To make the figure a bit more manageable and prove to district administrators the worth of the project, Bespalov is piloting a program aimed at awarding certificates to the 100 current students at Evergreen Valley College who have already earned one unknowingly. He hopes that these current students will be able to use a certificate to work their way into a better job or earn a higher salary while working toward their degree. Evergreen Valley officials are informing the 100 current students of the certificates they have earned via e-mail and encouraging each of them to see an academic counselor in person to fill out the appropriate paperwork to claim his or her certificate. As the project was only begun recently, Bespalov could not yet share a response rate.

Rita Cepeda, chancellor of the San José-Evergreen Community College District, said she now talks about Bespalov’s degree-audit project, and its identification of what she calls “low-hanging fruit,” as one of the ways in which her district is trying to meet the 2020 completion goals from the Obama administration and the Community College League of California.

“This is not just a PR stunt,” Cepeda said. “We see this as the opportunity to reward students who have already earned degrees. Also, for those who are one or two courses shy, by encouraging them to complete we are maximizing the resources of the state.”

Still, community college administrators have long argued that their institutions lose out in measurements of graduation/completion rates because many of their students complete a credential elsewhere, sometimes at four-year institutions. This kind of retroactive credential awarding would raise completion rates in ways that could help the image of community colleges, better portraying the kind of training and preparation they provide students.
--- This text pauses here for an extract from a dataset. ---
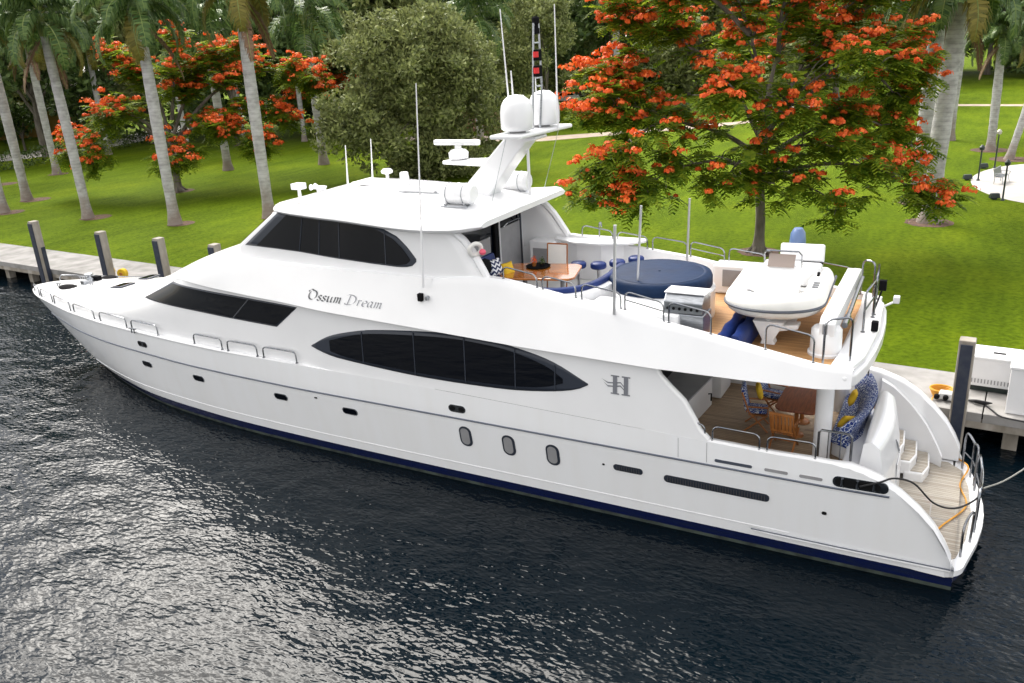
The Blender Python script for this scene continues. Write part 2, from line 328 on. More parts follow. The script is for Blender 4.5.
# ---- dock
dk = thing('concrete_dock','long grey concrete dock on square piles between the lawn and the yacht','dock',(0,5.02,0),-R(3.128))
b=MB()
x=-90.
while x<70:
    b.box((x+2.99,1.385,.925),(5.97,2.77,.26)); x+=6
b.build('deck_slab',CONC,dk,smooth=False,bevel=.015)
MB().box((-10,.13,.70),(160,.24,.19)).build('edge_beam',CONCP,dk,smooth=False)
MB().box((-10,2.6,-.4),(160,.25,2.36)).build('seawall',CONCD,dk,smooth=False)
first=None
for i in range(34):
    xx=-46+i*2.3
    if first is None:
        first=MB().box((0,0,0),(.36,.36,2.4)).build('support_pile',CONCP,dk,smooth=False,bevel=.02); p=first
    else:
        p=first.copy(); COL.objects.link(p)
    p.location=(xx+1.2,.5,-.59)
# ---- mooring pilings
for i,(X,ho,lab) in enumerate([(-30.72,3.6,'square concrete mooring piling with navy bumper, beside the tip of the bow'),
        (-25.18,3.45,'square concrete mooring piling standing behind the bow rails, with yellow hose reels at its foot'),
        (-20.9,3.45,'square concrete mooring piling rising behind the middle of the foredeck'),
        (-17.18,3.45,'square mooring piling of which only the top shows over the sloping front of the yacht'),
        (11.4,3.15,'tall dark-faced mooring piling at the stern beside the white dock cabinets')]):
    t=thing('mooring_piling',lab,'piling',(X,DY(X,-.2),0),-R(3.1),'mooring pilings along the dock')
    MB().box((0,0,ho/2-1),(.38,.38,ho+2)).build('post',CONCP,t,smooth=False,bevel=.025)
    MB().box((0,-.215,ho/2-.6),(.34 if i<4 else .28,.05,ho+1.0)).build('bumper_board',BUMPER,t,smooth=False,bevel=.01)
    if i==0: MB().box((.215,.06,.9),(.05,.2,2.7)).build('bumper_board',BUMPER,t,smooth=False,bevel=.01)
# ---- foliage helpers
def leafmesh(name,m,parent,P,D,Ln,Wd,rng,fold=.0):
    """one kite-shaped leaf per point: P centres, D directions"""
    n=len(P); D=D/np.linalg.norm(D,axis=1,keepdims=True)
    rv=rng.normal(size=(n,3)); S=np.cross(D,rv); S/=np.linalg.norm(S,axis=1,keepdims=True)+1e-9
    Ln=np.broadcast_to(np.asarray(Ln,float).reshape(-1,1),(n,1)); Wd=np.broadcast_to(np.asarray(Wd,float).reshape(-1,1),(n,1))
    v=np.empty((n,4,3)); v[:,0]=P-D*Ln*.5; v[:,1]=P+S*Wd*.5; v[:,2]=P+D*Ln*.5; v[:,3]=P-S*Wd*.5
    return quads(name,m,parent,v)
def quads(name,m,parent,v):
    n=len(v); me=bpy.data.meshes.new(name); me.vertices.add(n*4); me.vertices.foreach_set('co',v.reshape(-1).astype(np.float32))
    me.loops.add(n*4); me.loops.foreach_set('vertex_index',np.arange(n*4,dtype=np.int32)); me.polygons.add(n)
    me.polygons.foreach_set('loop_start',np.arange(0,n*4,4,dtype=np.int32)); me.polygons.foreach_set('loop_total',np.full(n,4,dtype=np.int32))
    me.update(calc_edges=True); me.validate(); me.materials.append(m)
    o=bpy.data.objects.new(name,me); COL.objects.link(o)
    if parent: o.parent=parent
    return o
def crown_points(blobs,n,rng,shell=.55):
    vol=np.array([b[3]*b[4]*b[5] for b in blobs])**.7; k=rng.choice(len(blobs),n,p=vol/vol.sum()); B=np.array([b[:6] for b in blobs])[k]
    d=rng.normal(size=(n,3)); d/=np.linalg.norm(d,axis=1,keepdims=True)
    r=shell+(1-shell)*rng.random((n,1))**.6; r*=1+.12*rng.normal(size=(n,1))
    return B[:,:3]+d*r*B[:,3:], d
def bushy(name,label,cat,loc,H,RX,nblob,nleaf,ls,m,seed,group=None,low=.12,trunkr=.25,trunk=True,asp=.5,top=1.0):
    rng=np.random.default_rng(seed); rr=random.Random(seed)
    t=thing(name,label,cat,loc,0,group); blobs=[]
    for i in range(nblob):
        a=rr.uniform(0,6.283); h=low+(top-low)*rr.random()**.8; prof=math.sin(math.pi*min(1,max(.05,(h-low*.4)/(1.05-low*.4)))**.75)
        rad=RX*prof*rr.uniform(.25,.82); s=RX*rr.uniform(.22,.40)
        blobs.append((rad*math.cos(a),rad*math.sin(a),min(H-s*.8,h*H),s,s,s*rr.uniform(.65,.95)))
    # second-level clumps so the outline breaks up
    sub=[]
    for b_ in blobs:
        sub.append((*b_[:3],b_[3]*.8,b_[4]*.8,b_[5]*.8))
        for k in range(9):
            d=Vector((rr.gauss(0,1),rr.gauss(0,1),rr.gauss(0.15,1))).normalized(); s=b_[3]*rr.uniform(.22,.42)
            sub.append((b_[0]+d.x*b_[3],b_[1]+d.y*b_[4],b_[2]+d.z*b_[5],s,s,s*.8))
    P,D=crown_points(sub,nleaf,rng,.35); D=D+rng.normal(size=D.shape)*.7+np.array([0,0,.25])
    leafmesh('crown',m,t,P,D,ls*rng.uniform(.6,1.3,nleaf),ls*.5*rng.uniform(.6,1.2,nleaf),rng)
    if trunk:
        b=MB()
        b.tube(smooth_path([(0,0,-.1),(.05*H*rr.uniform(-.4,.4),0,H*.2),(0,.03*H,H*.42)],4),[trunkr*1.3]+[trunkr*(1-.05*i) for i in range(8)],8)
        for i in range(7):
            bl=blobs[i%len(blobs)]; b.tube(smooth_path([(0,0,H*.15+i*.03*H),(bl[0]*.4,bl[1]*.4,H*.3+bl[2]*.25),bl[:3]],4),[trunkr*.5*(1-.09*k) for k in range(9)],6)
        b.build('trunk',BARK,t)
    return t
# ---- royal palms
def frond_quads(rng,Ln,npair,az,el,droop,lw,hang):
    """list of leaflet quads along one arching rachis"""
    q=[]; pts=[]; d=np.array([math.cos(az)*math.cos(el),math.sin(az)*math.cos(el),math.sin(el)]); p=np.zeros(3); side0=np.array([-math.sin(az),math.cos(az),0])
    st=Ln/14
    for i in range(15):
        pts.append(p.copy()); e=el-droop*(i/14)**1.25; d=np.array([math.cos(az)*math.cos(e),math.sin(az)*math.cos(e),math.sin(e)]); p=p+d*st
    pts=np.array(pts)
    for k in range(npair):
        s=.12+.88*(k/npair); f=s*14; i=min(13,int(f)); c=pts[i]+(pts[i+1]-pts[i])*(f-i); t=(pts[i+1]-pts[i])/np.linalg.norm(pts[i+1]-pts[i])
        l=lw*(math.sin(math.pi*min(1,.18+.80*s))**.6)*rng.uniform(.8,1.15)
        for sg in (-1,1):
            up=rng.uniform(-.25,.5); d=side0*sg*1.0+t*.55+np.array([0,0,up]); d/=np.linalg.norm(d)
            d2=d*.45+np.array([0,0,-hang*rng.uniform(.6,1.2)])+t*.25; d2/=np.linalg.norm(d2)
            w=t*.048; m1=c+d*l*.45; e=m1+d2*l*.6
            q.append((c-w,c+w,m1+w*1.25,m1-w*1.25)); q.append((m1-w*1.25,m1+w*1.25,e+w*.15,e-w*.15))
    return q,pts
def palm_mesh(H,r,seed,lean=(0,0),flower=False,nf=24,Ln=4.3,yellow=2,dead=1,shaft=1.7,npair=62):
    rng=np.random.default_rng(seed); t=bpy.data.objects.new('royal_palm',None); COL.objects.link(t)
    prof=[(1.55,-.2),(1.5,.0),(1.38,.15),(1.12,.5),(.98,1.2),(.95,.25*H),(1.02,.45*H),(1.04,.6*H),(.92,.85*H),(.80,.985*H),(.80,H)]
    pts=[]; rs=[]
    for i in range(41):
        z=-.2+(H+.2)*i/40; zz=max(0,z/H)**1.6; pts.append((lean[0]*zz,lean[1]*zz,z)); rs.append(r*lerp(z,[(b,a) for a,b in prof])*(1+.02*rng.normal()))
    MB().tube(pts,rs,14).build('trunk',PALMT,t)
    top=np.array([lean[0],lean[1],H])
    MB().lathe([(r*.80,-.05),(r*.92,.2),(r*.78,.7),(r*.5,1.3),(r*.3,shaft)],tuple(top),12).build('crown_shaft',SHAFT,t)
    g=[];y=[];dd=[];rach=MB()
    for i in range(nf):
        az=i*2.399+rng.uniform(-.3,.3); h=i/(nf-1); el=1.30-1.55*h**.9+rng.uniform(-.12,.12); dr=1.65+.40*h+rng.uniform(-.15,.25)
        qs,pp=frond_quads(rng,Ln*rng.uniform(.85,1.1)*(1 if h>.15 else .75),npair,az,el,dr,1.05,1.0); base=top+np.array([0,0,shaft*(1-.55*h)])
        qs=[[np.array(v)+base for v in q] for q in qs]
        kind = y if i>=nf-yellow else g
        kind.extend(qs); rach.tube([tuple(p+base) for p in pp],[.055-.0033*k for k in range(15)],5)
    for i in range(dead):
        az=rng.uniform(0,6.28); qs,pp=frond_quads(rng,Ln*.95,npair,az,-.75,.75,.6,1.4); base=top+np.array([0,0,.1])
        quads('dead_frond',FRONDD,t,np.array([[np.array(v)+base for v in q] for q in qs])); rach.tube([tuple(p+base) for p in pp],[.05-.003*k for k in range(15)],5)
    rach.build('frond_stems',SHAFT,t)
    quads('crown',FROND,t,np.array(g))
    if y: quads('yellowing_fronds',FRONDY,t,np.array(y))
    return t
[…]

Marilyn Brock, interim president of Evergreen Valley College, concurred, adding that the effort to retroactively award degrees is not necessarily the result of the recent push from national leaders to increase community college completion rates. Perhaps a greater factor, she said, is that the technology to track students is more powerful and useful now than it was, say, a decade ago; such an effort “would have been much more labor intensive” and “required a lot more staff” even then. (Bespalov is currently the only institutional researcher in the two-college district.)

Still, Brock admitted that there will be those students who do not want the credential they might have earned. For example, she noted that some financial aid awards view sub-associate’s certificates as the “endpoint,” meaning that once a student has earned one, he or she is no longer eligible for further aid.

Bespalov also noted that his effort may reach some individuals who don't need the credentials, either because they went on to earn a higher credential or because they feel financially secure. Still, he defended the effort to find those students who may benefit from a credential, and encouraged more community colleges to do the same.

“If you can find one student who came to college and left without a credential and give them one and help them get a better job, that’s life-changing,” said Bespalov, arguing that his effort is aimed at more than just bumping up his district’s completion rates. “It’s never the wrong time to do the right thing.”

Cliff Adelman, senior associate at IHEP, said much more work goes into a thorough degree audit than meets the eye. He added that some of the institutions in the initial pilot cohort of Project Win-Win started with software "that purported to do degree audits, gave up, and went to hand-and-eye" readings of transcript records due to complications identifying, among other variables, residency requirements, degree program idiosyncrasies, the age of credits, and the difference between courses accepted for credit and transfer courses that count toward a credential.

"Most folks think degrees just happen," Adelman wrote via e-mail. "They don't, and, with a highly nomadic student population, the degree audit is the anvil on which success or failure turns."